Australian airports turn to emissions-linked financing amid growing appetite for sustainable lending


With airports around the world looking for ways to reduce their carbon footprint, Gold Coast Airport will seek to beef up its environmental performance in order to keep funding costs down in a sustainability-linked financing deal inked with Commonwealth Bank (CBA) and Westpac. The $100 million loans, which will see interest rates fluctuate depending on whether the airport is able to meet emissions targets or not, will be used for redevelopment and terminal expansion.

A sustainability-linked loan (SLL) ties a borrower’s cost of funding to a borrower’s ESG (Environmental, Social and Governance) rating or other sustainability metrics. Similar to green bonds, SLLs stand for a responsible way of investing offering opportunities to banks to park their capital with an eye on environmental sustainability.

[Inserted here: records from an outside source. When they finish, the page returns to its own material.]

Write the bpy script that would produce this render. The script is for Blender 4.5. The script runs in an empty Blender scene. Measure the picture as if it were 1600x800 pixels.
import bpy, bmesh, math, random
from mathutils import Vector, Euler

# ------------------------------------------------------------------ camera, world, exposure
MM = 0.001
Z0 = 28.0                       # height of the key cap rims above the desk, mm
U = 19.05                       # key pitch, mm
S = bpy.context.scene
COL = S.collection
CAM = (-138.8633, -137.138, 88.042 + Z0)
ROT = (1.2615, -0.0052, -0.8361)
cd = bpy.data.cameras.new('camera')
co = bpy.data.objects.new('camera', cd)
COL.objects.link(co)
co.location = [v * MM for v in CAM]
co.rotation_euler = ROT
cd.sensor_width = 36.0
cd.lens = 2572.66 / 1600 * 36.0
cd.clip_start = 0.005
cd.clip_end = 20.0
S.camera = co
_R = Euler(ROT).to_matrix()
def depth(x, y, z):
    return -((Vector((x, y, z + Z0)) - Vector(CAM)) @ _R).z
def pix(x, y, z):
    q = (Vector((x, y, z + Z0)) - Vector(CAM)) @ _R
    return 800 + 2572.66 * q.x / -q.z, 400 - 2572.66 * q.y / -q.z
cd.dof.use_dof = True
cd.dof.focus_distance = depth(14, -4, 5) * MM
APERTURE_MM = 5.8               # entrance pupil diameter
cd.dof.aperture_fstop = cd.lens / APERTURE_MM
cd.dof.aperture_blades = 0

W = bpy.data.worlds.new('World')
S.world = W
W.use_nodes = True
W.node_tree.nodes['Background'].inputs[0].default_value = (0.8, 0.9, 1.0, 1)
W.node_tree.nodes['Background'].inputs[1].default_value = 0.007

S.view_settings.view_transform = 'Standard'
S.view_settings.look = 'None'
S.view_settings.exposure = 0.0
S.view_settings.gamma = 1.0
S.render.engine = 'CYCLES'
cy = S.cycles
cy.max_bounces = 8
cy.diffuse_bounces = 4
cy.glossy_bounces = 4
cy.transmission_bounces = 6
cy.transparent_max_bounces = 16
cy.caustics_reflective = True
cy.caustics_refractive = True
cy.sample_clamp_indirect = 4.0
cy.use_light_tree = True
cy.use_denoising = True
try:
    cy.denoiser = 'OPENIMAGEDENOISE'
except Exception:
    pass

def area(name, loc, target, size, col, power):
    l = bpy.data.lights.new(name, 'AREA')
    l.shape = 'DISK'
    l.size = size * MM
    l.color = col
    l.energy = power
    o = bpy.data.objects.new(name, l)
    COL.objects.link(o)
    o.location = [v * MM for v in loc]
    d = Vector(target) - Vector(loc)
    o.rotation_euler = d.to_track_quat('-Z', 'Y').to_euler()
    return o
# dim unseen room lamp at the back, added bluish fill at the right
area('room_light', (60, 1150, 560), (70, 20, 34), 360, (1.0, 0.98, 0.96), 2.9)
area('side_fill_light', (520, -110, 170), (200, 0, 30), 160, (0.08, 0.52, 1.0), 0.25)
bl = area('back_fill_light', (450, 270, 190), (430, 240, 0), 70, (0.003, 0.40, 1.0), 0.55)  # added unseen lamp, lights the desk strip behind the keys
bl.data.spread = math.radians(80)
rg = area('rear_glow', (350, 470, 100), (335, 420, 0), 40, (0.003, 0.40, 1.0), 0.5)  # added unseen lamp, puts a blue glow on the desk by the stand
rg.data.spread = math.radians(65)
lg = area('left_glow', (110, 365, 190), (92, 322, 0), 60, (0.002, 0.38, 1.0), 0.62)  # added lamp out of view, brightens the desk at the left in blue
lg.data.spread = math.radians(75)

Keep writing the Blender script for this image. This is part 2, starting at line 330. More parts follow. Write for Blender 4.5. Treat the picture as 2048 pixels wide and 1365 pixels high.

The sustainable debt market has been going from strength to strength over the last couple of years. According to BNEF, issuance of sustainable debt products surged 26% to a record $247 billion last year as green bonds issuance amounted to $182.2 billion, whereas one new product – SLLs – reached $36.4 billion. Namely, growth in green bonds drastically slowed to 5% in 2018 YoY compared to 68% in 2017, while SLLs surged 677%.

In Australia, a massive syndicated multi-bank SLL was approved to Sydney Airport in the amount of $1.4 billion in May. Previously, Adelaide Airport secured a $50 million SLL from ANZ in December. The loan to Queensland Airports Limited (QAL), operator of Gold Coast Airport, includes $75 million coming from CBA and the rest from Westpac, and represents a considerable step towards strengthening the airport’s performance in the area of ESG.

“ESG is an area QAL is increasingly focused on, and we have already delivered several sustainability projects across our airports in the past few years,” QAL CFO Amelia Evans said, adding that some of these projects include replacing lighting with LED, upgrading air-conditioning units and replacing energy efficient drive motors within the baggage handling system.

“At our other ports, we installed 820 solar panels on car park shade structures at Mount Isa Airport, reduced electricity consumption by 17 per cent with a series of building management system upgrades in Townsville, and solar power roof installations have offset about 95 per cent of Longreach airport’s daytime electricity usage,” she said.

The SLLs are based on carbon reduction and accreditation through the Airports Council International program, global standard for carbon management at airports launched in 2009. With the current participation figure standing at 275 accredited airports worldwide, the program has seen unprecedented growth in all world regions over the past year. From May 2017 to May 2018, accredited airports succeeded in collectively reducing the CO2 emissions under their direct control by 347,026 tonnes.